After the Afghan strikes, Pakistan's Defense Minister Khawaja Mohammad Asif posted on X: "Our patience has now run out. Now it is open war between us."

Asif said Pakistan had hoped for peace in Afghanistan after the withdrawal of NATO forces in 2021 and expected the Taliban, which seized power in the country, to focus on the welfare of the Afghan people and regional stability.

Instead, he said the Taliban had turned Afghanistan "into a colony of India" — a reference to recently improving ties between India and Afghanistan, including offers of enhanced bilateral trade. Pakistan and neighboring India, both nuclear armed powers, have periodically engaged in wars, clashes and skirmishes since gaining independence from British colonial rule in 1947.

"Exporting terrorism"

Asif also accused Afghanistan of "exporting terrorism," an allegation Pakistan frequently levies at its neighbor as militant violence in the country surges. Specifically, Pakistan accuses Afghanistan of supporting the Pakistani Taliban, or TTP, as well as outlawed Baloch separatist groups.

Pakistan accuses the TTP, which is separate from but closely allied with Afghanistan's Taliban, of operating from inside Afghanistan. Both the group and Kabul deny that charge.

"Pakistan's internal conflict is a purely domestic issue and is not a new one," Mujahid said Friday, noting the TTP had been active for nearly two decades.

Pakistan has also frequently accused neighboring India of backing the outlawed Baloch Liberation Army and the Pakistani Taliban, allegations New Delhi denies.

Retaliatory strikes

Afghanistan said its attack Thursday was in retaliation for deadly Pakistani airstrikes on Afghan border areas Sunday.

The governments have issued sharply differing casualty claims.

Pakistan's army spokesperson Lt. Gen. Ahmed Sharif Chaudhry said Pakistani air and ground operations killed at least 274 members of Afghan forces and affiliated militants and wounded more than 400, while 12 Pakistani soldiers were killed and 27 others were wounded. One Pakistani soldier was missing in action.
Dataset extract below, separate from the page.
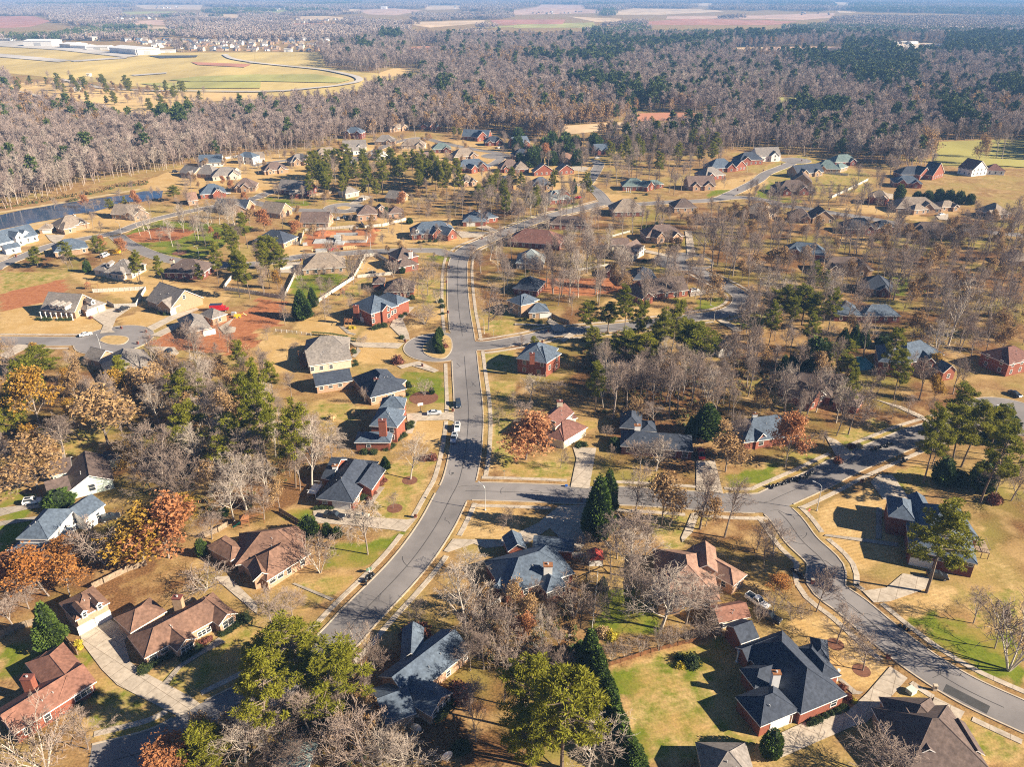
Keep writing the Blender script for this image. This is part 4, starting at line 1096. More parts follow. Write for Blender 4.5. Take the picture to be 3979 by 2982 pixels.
def asphalt():
    m, nt, b = nodes('worn_asphalt'); b.inputs['Roughness'].default_value = 0.9
    f1 = ramp(nt, noise(nt, 0.12, 4, 0.65), 0.3, 0.7); f2 = noise(nt, 3.0, 3, 0.7)
    c = mixc(nt, (0.17, 0.158, 0.155), (0.245, 0.228, 0.222), f1)
    c = mixc(nt, c, mixc(nt, (0.8, 0.8, 0.8), (1.15, 1.15, 1.15), f2), 0.7, 'MULTIPLY')
    c = mixc(nt, mixc(nt, (0.85, 0.85, 0.85), (1.1, 1.1, 1.1), ramp(nt, noise(nt, 0.035, 2, 0.5), 0.4, 0.6)), c, 1.0, 'MULTIPLY')
    nt.links.new(c, b.inputs['Base Color']); return m
MAT['asphalt'] = asphalt()
def slabs(name, col, var):
    m = plain(name, col, 0.9, var, 0.3, obj=False); nt = m.node_tree; b = nt.nodes['Principled BSDF']
    src_ = b.inputs['Base Color'].links[0].from_socket
    bt = nt.nodes.new('ShaderNodeTexBrick'); bt.offset = 0.0; bt.inputs['Scale'].default_value = 1.0; bt.inputs['Brick Width'].default_value = 3.4; bt.inputs['Row Height'].default_value = 3.4; bt.inputs['Mortar Size'].default_value = 0.055
    bt.inputs[1].default_value = (1, 1, 1, 1); bt.inputs[2].default_value = (0.9, 0.9, 0.9, 1); bt.inputs[3].default_value = (0.5, 0.47, 0.44, 1)
    mp = nt.nodes.new('ShaderNodeMapping'); mp.inputs['Rotation'].default_value = (0, 0, 0.55); g = nt.nodes.new('ShaderNodeNewGeometry'); nt.links.new(g.outputs['Position'], mp.inputs[0]); nt.links.new(mp.outputs[0], bt.inputs[0])
    st = mixc(nt, (0.72, 0.70, 0.67), (1.08, 1.08, 1.08), ramp(nt, noise(nt, 0.9, 5, 0.7), 0.32, 0.6))
    nt.links.new(mixc(nt, mixc(nt, src_, bt.outputs[0], 1.0, 'MULTIPLY'), st, 0.8, 'MULTIPLY'), b.inputs['Base Color']); return m
MAT['conc'] = slabs('concrete', (0.48, 0.415, 0.335), 0.16)
MAT['concd'] = slabs('stained_concrete', (0.36, 0.315, 0.26), 0.22)
MAT['kerb'] = plain('kerb_concrete', (0.46, 0.39, 0.30), 0.9, 0.15, 0.6, obj=False)
MAT['gravel'] = plain('pale_dust', (0.42, 0.32, 0.22), 0.95, 0.2, 0.2, obj=False)

def ribbon(m, P, w, z, off=0.0):
    N = normals(P)
    for i in range(len(P) - 1):
        a, b = P[i], P[i + 1]
        q = [a + N[i] * (off - w / 2), b + N[i + 1] * (off - w / 2), b + N[i + 1] * (off + w / 2), a + N[i] * (off + w / 2)]
        if (q[1] - q[0]).dot(b - a) <= 0 or (q[2] - q[3]).dot(b - a) <= 0: continue
        m.face([(p.x, p.y, z) for p in q][::-1] if False else [(p.x, p.y, z) for p in q])
for k, (nm, P, w, sw) in enumerate(ROADS):
    m = MB(); ribbon(m, P, w, 0.04 + 0.005 * k)
    tag(m.build(nm, MAT['asphalt']), kind='structure')
for k, (p, r) in enumerate(DISCS):
    m = MB(); m.face([(p.x + math.cos(t * 6.2832 / 48) * r, p.y + math.sin(t * 6.2832 / 48) * r, 0.115 + 0.004 * k) for t in range(48)])
    tag(m.build('turning_circle_road', MAT['asphalt']), kind='structure')

# driveways and paths: polygons of concrete
DRV = []
def slab(c, s, name='driveway', mat='conc', z=None, th=0.05):
    P = [at(c, *map(float, q.split(','))) for q in s.split()]
    ar = sum(a.x * b.y - b.x * a.y for a, b in zip(P, P[1:] + P[:1]))
    if ar < 0: P.reverse()
    z = 0.15 + 0.004 * (len(DRV) % 40) if z is None else z
    m = MB(); m.face([(p.x, p.y, z) for p in P])
    for a, b in zip(P, P[1:] + P[:1]): m.face([(a.x, a.y, z - th), (b.x, b.y, z - th), (b.x, b.y, z), (a.x, a.y, z)])
    tag(m.build(name, MAT[mat]), kind='structure')
    DRV.append([(p.x, p.y) for p in P])
for ln in '''C1 480,1190 640,1160 800,1180 1010,1245 1290,1265 1380,1240 1270,1370 1140,1350 760,1310 490,1290
C1 1280,350 1690,340 1690,420 1640,405 1370,415 1330,520 1260,530 1300,480
C1 2080,1440 2180,1390 2211,1390 2211,1480 1960,1510 1860,1470 1640,1545 1600,1535 1680,1430
E1 1230,1105 1350,1060 1640,920 1860,740 2170,735 2140,1140 2080,1230 1990,1220 1760,980 1500,1160
D0 690,510 820,460 850,430 950,390 1120,510 1070,580 1120,760 1240,850 1640,1060 1720,1120 1540,1230 1010,960 880,830 700,590
D0 1840,30 1960,20 2211,260 2211,350 2010,180
D3 300,1290 680,1200 860,1030 1060,800 1210,900 1050,1080 860,1280 750,1310 110,1590 60,1400
D3 1400,1180 1440,1060 1700,1190 1600,1370
D3 820,150 1030,120 1170,0 1400,30 1370,130 1060,240 920,250
C3 960,880 1080,880 1230,1090 1000,1090 890,940
C3 500,540 600,580 760,710 680,760 590,710
C3 930,230 1160,290 1340,370 1420,440 1330,400 1140,310
C2 500,640 700,650 640,1000 480,985 530,740
C2 1560,760 1720,760 1790,1040 1560,1010
C2 1520,1210 1590,1200 1530,1370 1440,1460 1430,1420
B1 790,1395 1260,1405 1210,1450 840,1437
B1 1200,1600 1390,1560 1560,1640 1520,1658 1330,1600 1240,1625
B1 1220,1090 1350,1095 1250,1200 1300,1320 1310,1370 1260,1380 1140,1260
B1 1700,440 2000,450 1900,490 1760,500
B1 1960,385 2080,440 2010,445 1880,410
B1 780,390 850,390 870,420 800,430
B1 260,710 380,700 310,800 190,800
B1 900,130 990,145 860,210 780,210
B0 760,1160 920,1110 1010,1100 1130,1100 1000,1190 960,1290 990,1310 860,1320 890,1250
B0 1260,1270 1460,1170 1690,1100 1710,1115 1480,1210 1310,1300
B0 1290,1340 1560,1210 1620,1230 1380,1350
B0 1240,1435 1500,1440 1540,1490 1480,1540 1370,1530 1290,1460
B0 0,1510 150,1415 280,1425 60,1540
B0 390,470 560,475 500,560 430,520
B0 0,620 110,640 60,680 0,700
B0 1880,1270 1990,1200 2010,1190 1960,1260 2030,1270 2020,1310 1930,1330
B2 300,1190 440,1280 420,1310 340,1310 280,1220
B2 1460,440 1520,440 1550,630 1480,640 1470,500
B2 1120,600 1400,660 1350,670 1120,625
B2 1500,960 1790,930 1800,960 1510,1005
B2 1740,1210 1800,1200 1960,1300 1900,1310
B2 0,1235 270,1245 260,1255 0,1250
B2 390,1380 490,1300 560,1310 420,1400
B3 1450,310 1560,290 1560,350 1480,340
B3 1190,400 1260,380 1230,450 1190,430
B3 1000,110 1090,120 1080,165 1000,150
A2 490,1420 640,1440 600,1480 500,1460
A3 0,1360 120,1340 130,1370 0,1385'''.split('\n'):
    c, s = ln.split(' ', 1); slab(c, s)
for ln in '''B1 700,1255 740,1260 800,1310 850,1325 830,1335 770,1320
C0 0,1165 200,1140 410,1130 420,1150 210,1180 0,1235
C0 0,1280 330,1235 330,1260 0,1320
C1 990,1000 1030,980 1095,985 980,1145 930,1145
D0 1390,950 1440,960 1560,810 1730,700 1880,620 1940,590 1880,550 1840,580 1700,680 1530,790
D1 320,80 660,215 640,235 300,90
D2 440,580 500,590 510,520 470,510
C3 940,1160 990,1160 985,1430 935,1430
C3 510,1390 1130,1465 1120,1500 490,1405
D3 600,900 640,900 770,1010 830,1020 800,1040 740,1040
B1 860,1437 890,1470 840,1530 810,1520 850,1470'''.split('\n'):
    c, s = ln.split(' ', 1); slab(c, s, 'path', 'concd')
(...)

Mujahid rejected the claims of the high number of Afghan casualties as "false." He said that 55 Pakistani soldiers were killed with the bodies of 23 of them taken to Afghanistan. He also said "many" Pakistani soldiers were captured. Thirteen Afghan soldiers had been killed, he said, and another 22 wounded, while 13 civilians were also wounded.

Later on Friday, the Afghan government said that 19 civilians were killed and 26 others injured when Pakistan struck the provinces of Khost and Paktika in southeastern Afghanistan. Deputy spokesman Hamdullah Fitrat accused Pakistan of having "deliberately targeted the residences of ordinary civilians" and said most of the dead and wounded were women and children.
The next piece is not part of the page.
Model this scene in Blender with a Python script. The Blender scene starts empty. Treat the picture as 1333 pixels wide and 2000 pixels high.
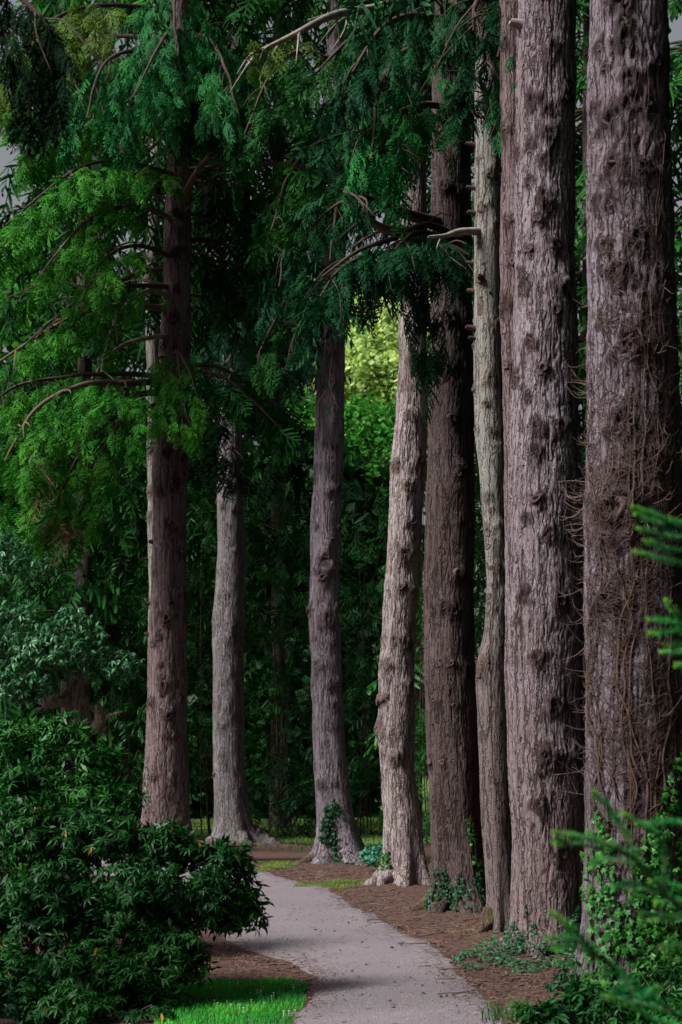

The Afghan government had reported earlier that a religious school in Paktika province was bombed without providing details of casualties.

The claims of either side could not be independently verified.

Pakistan's air force carried out airstrikes Friday night targeting military installations in Afghanistan's Laghman province, two senior Pakistani security officials said. They said an arms depot and two key military installations were destroyed. The officials spoke on condition of anonymity as they were not authorized to speak to the media on the record.

Pakistan's Information Minister Attaullah Tarar said Pakistan's anti-drone systems shot down several small drones over the northwestern cities of Abbottabad, Swabi, and Nowshera Friday. He said they appeared to be part of a failed attack by the Pakistani Taliban, and there were no casualties. Tarar claimed the drone attacks "once again exposed direct linkages between the Afghan Taliban regime and terrorism in Pakistan."

International calls for restraint

Turkey's Foreign Minister Hakan Fidan held separate phone calls with his Pakistani, Afghan, Qatari and Saudi counterparts on Friday to discuss the conflict, a Turkish official said, without providing details on the talks. The official spoke on condition of anonymity in line with government policy.

In October, Turkey, Qatar and Saudi Arabia had facilitated talks between the sides.

On Friday, Mujahid said Afghanistan had "always emphasized a peaceful solution, and we still want to resolve the problem through dialogue."

In a statement, U.N. Secretary-General António Guterres urged both sides to try to resolve their differences through diplomacy, and to protect civilians.

Russia called for an immediate halt to the fighting and for a diplomatic resolution to the conflict, Russian diplomat Zamir Kabulov told news agency RIA Novosti. Kabulov, who is President Vladimir Putin's special envoy for Afghanistan, said that Moscow would consider mediating between the two countries if asked, according to RIA Novosti.

Iranian Foreign Minister Abbas Araghchi urged Pakistan and Afghanistan to resolve their differences through dialogue during the holy month of Ramadan. He also said that Tehran was ready to assist in facilitating dialogue.

Refugees at the border

Pakistani authorities said that dozens of Afghan refugees in the Torkham border area had been relocated to safer places.

Pakistan launched a sweeping crackdown in October 2023 to expel migrants without documents, urging those in the country to leave of their own accord to avoid arrest and forcibly expelling others. Iran also began a crackdown on migrants at around the same time.

Since then, millions have crossed the border into Afghanistan, including people who were born in Pakistan decades ago and had built lives and created businesses there.

In 2025, 2.9 million people returned to Afghanistan, the U.N. refugee agency has said, with nearly 80,000 having returned so far this year.